TASK BRIEF
Write the material out again in full, exactly.

SOURCE EXCERPT
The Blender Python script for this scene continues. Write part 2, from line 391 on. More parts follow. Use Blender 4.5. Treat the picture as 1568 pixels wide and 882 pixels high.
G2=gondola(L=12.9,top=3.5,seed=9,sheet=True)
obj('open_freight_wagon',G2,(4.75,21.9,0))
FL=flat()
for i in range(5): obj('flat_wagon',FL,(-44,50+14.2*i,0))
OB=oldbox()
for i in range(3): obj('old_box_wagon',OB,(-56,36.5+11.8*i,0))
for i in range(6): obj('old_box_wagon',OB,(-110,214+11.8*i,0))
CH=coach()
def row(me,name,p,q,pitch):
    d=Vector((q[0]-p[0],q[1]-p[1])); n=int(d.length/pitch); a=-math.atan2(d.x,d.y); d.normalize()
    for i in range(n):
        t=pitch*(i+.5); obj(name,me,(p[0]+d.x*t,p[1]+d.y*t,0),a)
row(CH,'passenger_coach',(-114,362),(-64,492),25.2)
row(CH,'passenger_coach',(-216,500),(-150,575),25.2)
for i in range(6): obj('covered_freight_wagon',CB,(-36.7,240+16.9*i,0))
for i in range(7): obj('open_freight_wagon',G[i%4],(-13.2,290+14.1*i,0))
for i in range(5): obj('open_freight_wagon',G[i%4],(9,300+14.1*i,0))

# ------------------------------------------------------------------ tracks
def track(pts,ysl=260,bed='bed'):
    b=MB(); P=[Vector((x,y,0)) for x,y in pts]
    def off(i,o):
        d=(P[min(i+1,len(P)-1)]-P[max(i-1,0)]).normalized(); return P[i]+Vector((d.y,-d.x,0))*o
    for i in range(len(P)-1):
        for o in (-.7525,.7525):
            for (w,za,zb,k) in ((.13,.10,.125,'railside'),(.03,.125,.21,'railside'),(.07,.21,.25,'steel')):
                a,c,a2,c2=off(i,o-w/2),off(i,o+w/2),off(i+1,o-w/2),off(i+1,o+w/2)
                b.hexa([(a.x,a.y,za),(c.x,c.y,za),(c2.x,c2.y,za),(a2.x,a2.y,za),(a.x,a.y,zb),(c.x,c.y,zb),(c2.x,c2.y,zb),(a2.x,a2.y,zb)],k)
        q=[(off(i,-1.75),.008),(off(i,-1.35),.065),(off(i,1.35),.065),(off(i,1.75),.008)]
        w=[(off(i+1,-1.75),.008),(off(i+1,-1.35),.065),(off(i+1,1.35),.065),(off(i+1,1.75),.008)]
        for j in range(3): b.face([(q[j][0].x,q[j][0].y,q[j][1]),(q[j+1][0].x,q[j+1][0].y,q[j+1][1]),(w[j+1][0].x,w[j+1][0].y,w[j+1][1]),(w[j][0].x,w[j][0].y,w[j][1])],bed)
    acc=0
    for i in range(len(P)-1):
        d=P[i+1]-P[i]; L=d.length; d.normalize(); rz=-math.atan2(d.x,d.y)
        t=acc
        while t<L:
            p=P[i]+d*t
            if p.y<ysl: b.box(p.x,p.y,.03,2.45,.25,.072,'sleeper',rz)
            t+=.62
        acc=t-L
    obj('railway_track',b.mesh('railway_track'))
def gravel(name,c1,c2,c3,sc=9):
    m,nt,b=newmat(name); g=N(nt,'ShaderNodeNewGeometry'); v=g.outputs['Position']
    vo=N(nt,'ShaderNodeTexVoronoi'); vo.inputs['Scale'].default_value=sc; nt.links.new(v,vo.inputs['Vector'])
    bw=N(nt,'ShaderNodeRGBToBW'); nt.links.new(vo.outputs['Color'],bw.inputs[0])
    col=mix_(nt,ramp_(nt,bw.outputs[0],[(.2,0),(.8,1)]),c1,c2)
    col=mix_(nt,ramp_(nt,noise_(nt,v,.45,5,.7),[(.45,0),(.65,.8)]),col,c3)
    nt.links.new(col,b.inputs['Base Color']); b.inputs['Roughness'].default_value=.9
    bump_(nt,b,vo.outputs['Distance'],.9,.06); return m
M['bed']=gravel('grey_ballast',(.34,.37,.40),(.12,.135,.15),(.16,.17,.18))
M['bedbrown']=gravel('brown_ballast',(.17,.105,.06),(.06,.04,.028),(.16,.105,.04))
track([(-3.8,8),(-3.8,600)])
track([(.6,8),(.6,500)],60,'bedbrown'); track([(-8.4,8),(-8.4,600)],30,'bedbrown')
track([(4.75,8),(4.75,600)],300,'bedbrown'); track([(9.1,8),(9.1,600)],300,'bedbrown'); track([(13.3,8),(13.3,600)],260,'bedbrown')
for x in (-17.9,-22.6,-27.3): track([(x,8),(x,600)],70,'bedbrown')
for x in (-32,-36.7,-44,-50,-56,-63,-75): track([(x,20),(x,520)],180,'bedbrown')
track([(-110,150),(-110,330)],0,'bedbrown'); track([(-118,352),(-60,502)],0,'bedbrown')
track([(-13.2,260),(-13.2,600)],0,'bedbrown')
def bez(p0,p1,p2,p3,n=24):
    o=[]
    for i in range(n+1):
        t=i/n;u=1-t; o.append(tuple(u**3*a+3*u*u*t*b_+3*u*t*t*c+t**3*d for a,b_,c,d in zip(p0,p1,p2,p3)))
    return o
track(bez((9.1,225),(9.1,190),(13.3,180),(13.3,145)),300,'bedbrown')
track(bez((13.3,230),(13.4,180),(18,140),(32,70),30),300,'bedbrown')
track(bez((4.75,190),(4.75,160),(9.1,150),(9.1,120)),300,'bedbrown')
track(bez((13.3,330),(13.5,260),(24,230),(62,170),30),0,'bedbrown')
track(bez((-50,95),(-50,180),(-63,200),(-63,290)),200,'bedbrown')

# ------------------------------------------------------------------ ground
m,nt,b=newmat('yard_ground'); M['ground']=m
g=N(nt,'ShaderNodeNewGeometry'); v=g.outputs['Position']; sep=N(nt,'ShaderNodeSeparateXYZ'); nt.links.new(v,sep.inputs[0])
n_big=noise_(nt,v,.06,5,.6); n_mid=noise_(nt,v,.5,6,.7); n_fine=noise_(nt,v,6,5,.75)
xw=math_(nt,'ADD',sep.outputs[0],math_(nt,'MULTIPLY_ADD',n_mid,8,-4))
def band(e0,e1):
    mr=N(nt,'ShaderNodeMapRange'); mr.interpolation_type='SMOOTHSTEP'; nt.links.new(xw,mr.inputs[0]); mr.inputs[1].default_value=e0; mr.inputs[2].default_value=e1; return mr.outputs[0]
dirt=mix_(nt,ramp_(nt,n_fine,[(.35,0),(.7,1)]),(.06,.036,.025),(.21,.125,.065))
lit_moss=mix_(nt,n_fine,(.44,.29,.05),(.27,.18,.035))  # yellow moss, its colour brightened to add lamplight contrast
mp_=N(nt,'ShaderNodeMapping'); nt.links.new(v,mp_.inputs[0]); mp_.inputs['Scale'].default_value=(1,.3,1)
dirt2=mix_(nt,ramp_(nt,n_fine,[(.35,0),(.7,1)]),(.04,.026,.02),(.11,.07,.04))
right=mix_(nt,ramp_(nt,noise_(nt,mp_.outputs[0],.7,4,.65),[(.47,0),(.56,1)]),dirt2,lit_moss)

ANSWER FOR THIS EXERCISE
The Blender Python script for this scene continues. Write part 2, from line 391 on. More parts follow. Use Blender 4.5. Treat the picture as 1568 pixels wide and 882 pixels high.
G2=gondola(L=12.9,top=3.5,seed=9,sheet=True)
obj('open_freight_wagon',G2,(4.75,21.9,0))
FL=flat()
for i in range(5): obj('flat_wagon',FL,(-44,50+14.2*i,0))
OB=oldbox()
for i in range(3): obj('old_box_wagon',OB,(-56,36.5+11.8*i,0))
for i in range(6): obj('old_box_wagon',OB,(-110,214+11.8*i,0))
CH=coach()
def row(me,name,p,q,pitch):
    d=Vector((q[0]-p[0],q[1]-p[1])); n=int(d.length/pitch); a=-math.atan2(d.x,d.y); d.normalize()
    for i in range(n):
        t=pitch*(i+.5); obj(name,me,(p[0]+d.x*t,p[1]+d.y*t,0),a)
row(CH,'passenger_coach',(-114,362),(-64,492),25.2)
row(CH,'passenger_coach',(-216,500),(-150,575),25.2)
for i in range(6): obj('covered_freight_wagon',CB,(-36.7,240+16.9*i,0))
for i in range(7): obj('open_freight_wagon',G[i%4],(-13.2,290+14.1*i,0))
for i in range(5): obj('open_freight_wagon',G[i%4],(9,300+14.1*i,0))

# ------------------------------------------------------------------ tracks
def track(pts,ysl=260,bed='bed'):
    b=MB(); P=[Vector((x,y,0)) for x,y in pts]
    def off(i,o):
        d=(P[min(i+1,len(P)-1)]-P[max(i-1,0)]).normalized(); return P[i]+Vector((d.y,-d.x,0))*o
    for i in range(len(P)-1):
        for o in (-.7525,.7525):
            for (w,za,zb,k) in ((.13,.10,.125,'railside'),(.03,.125,.21,'railside'),(.07,.21,.25,'steel')):
                a,c,a2,c2=off(i,o-w/2),off(i,o+w/2),off(i+1,o-w/2),off(i+1,o+w/2)
                b.hexa([(a.x,a.y,za),(c.x,c.y,za),(c2.x,c2.y,za),(a2.x,a2.y,za),(a.x,a.y,zb),(c.x,c.y,zb),(c2.x,c2.y,zb),(a2.x,a2.y,zb)],k)
        q=[(off(i,-1.75),.008),(off(i,-1.35),.065),(off(i,1.35),.065),(off(i,1.75),.008)]
        w=[(off(i+1,-1.75),.008),(off(i+1,-1.35),.065),(off(i+1,1.35),.065),(off(i+1,1.75),.008)]
        for j in range(3): b.face([(q[j][0].x,q[j][0].y,q[j][1]),(q[j+1][0].x,q[j+1][0].y,q[j+1][1]),(w[j+1][0].x,w[j+1][0].y,w[j+1][1]),(w[j][0].x,w[j][0].y,w[j][1])],bed)
    acc=0
    for i in range(len(P)-1):
        d=P[i+1]-P[i]; L=d.length; d.normalize(); rz=-math.atan2(d.x,d.y)
        t=acc
        while t<L:
            p=P[i]+d*t
            if p.y<ysl: b.box(p.x,p.y,.03,2.45,.25,.072,'sleeper',rz)
            t+=.62
        acc=t-L
    obj('railway_track',b.mesh('railway_track'))
def gravel(name,c1,c2,c3,sc=9):
    m,nt,b=newmat(name); g=N(nt,'ShaderNodeNewGeometry'); v=g.outputs['Position']
    vo=N(nt,'ShaderNodeTexVoronoi'); vo.inputs['Scale'].default_value=sc; nt.links.new(v,vo.inputs['Vector'])
    bw=N(nt,'ShaderNodeRGBToBW'); nt.links.new(vo.outputs['Color'],bw.inputs[0])
    col=mix_(nt,ramp_(nt,bw.outputs[0],[(.2,0),(.8,1)]),c1,c2)
    col=mix_(nt,ramp_(nt,noise_(nt,v,.45,5,.7),[(.45,0),(.65,.8)]),col,c3)
    nt.links.new(col,b.inputs['Base Color']); b.inputs['Roughness'].default_value=.9
    bump_(nt,b,vo.outputs['Distance'],.9,.06); return m
M['bed']=gravel('grey_ballast',(.34,.37,.40),(.12,.135,.15),(.16,.17,.18))
M['bedbrown']=gravel('brown_ballast',(.17,.105,.06),(.06,.04,.028),(.16,.105,.04))
track([(-3.8,8),(-3.8,600)])
track([(.6,8),(.6,500)],60,'bedbrown'); track([(-8.4,8),(-8.4,600)],30,'bedbrown')
track([(4.75,8),(4.75,600)],300,'bedbrown'); track([(9.1,8),(9.1,600)],300,'bedbrown'); track([(13.3,8),(13.3,600)],260,'bedbrown')
for x in (-17.9,-22.6,-27.3): track([(x,8),(x,600)],70,'bedbrown')
for x in (-32,-36.7,-44,-50,-56,-63,-75): track([(x,20),(x,520)],180,'bedbrown')
track([(-110,150),(-110,330)],0,'bedbrown'); track([(-118,352),(-60,502)],0,'bedbrown')
track([(-13.2,260),(-13.2,600)],0,'bedbrown')
def bez(p0,p1,p2,p3,n=24):
    o=[]
    for i in range(n+1):
        t=i/n;u=1-t; o.append(tuple(u**3*a+3*u*u*t*b_+3*u*t*t*c+t**3*d for a,b_,c,d in zip(p0,p1,p2,p3)))
    return o
track(bez((9.1,225),(9.1,190),(13.3,180),(13.3,145)),300,'bedbrown')
track(bez((13.3,230),(13.4,180),(18,140),(32,70),30),300,'bedbrown')
track(bez((4.75,190),(4.75,160),(9.1,150),(9.1,120)),300,'bedbrown')
track(bez((13.3,330),(13.5,260),(24,230),(62,170),30),0,'bedbrown')
track(bez((-50,95),(-50,180),(-63,200),(-63,290)),200,'bedbrown')

# ------------------------------------------------------------------ ground
m,nt,b=newmat('yard_ground'); M['ground']=m
g=N(nt,'ShaderNodeNewGeometry'); v=g.outputs['Position']; sep=N(nt,'ShaderNodeSeparateXYZ'); nt.links.new(v,sep.inputs[0])
n_big=noise_(nt,v,.06,5,.6); n_mid=noise_(nt,v,.5,6,.7); n_fine=noise_(nt,v,6,5,.75)
xw=math_(nt,'ADD',sep.outputs[0],math_(nt,'MULTIPLY_ADD',n_mid,8,-4))
def band(e0,e1):
    mr=N(nt,'ShaderNodeMapRange'); mr.interpolation_type='SMOOTHSTEP'; nt.links.new(xw,mr.inputs[0]); mr.inputs[1].default_value=e0; mr.inputs[2].default_value=e1; return mr.outputs[0]
dirt=mix_(nt,ramp_(nt,n_fine,[(.35,0),(.7,1)]),(.06,.036,.025),(.21,.125,.065))
lit_moss=mix_(nt,n_fine,(.44,.29,.05),(.27,.18,.035))  # yellow moss, its colour brightened to add lamplight contrast
mp_=N(nt,'ShaderNodeMapping'); nt.links.new(v,mp_.inputs[0]); mp_.inputs['Scale'].default_value=(1,.3,1)
dirt2=mix_(nt,ramp_(nt,n_fine,[(.35,0),(.7,1)]),(.04,.026,.02),(.11,.07,.04))
right=mix_(nt,ramp_(nt,noise_(nt,mp_.outputs[0],.7,4,.65),[(.47,0),(.56,1)]),dirt2,lit_moss)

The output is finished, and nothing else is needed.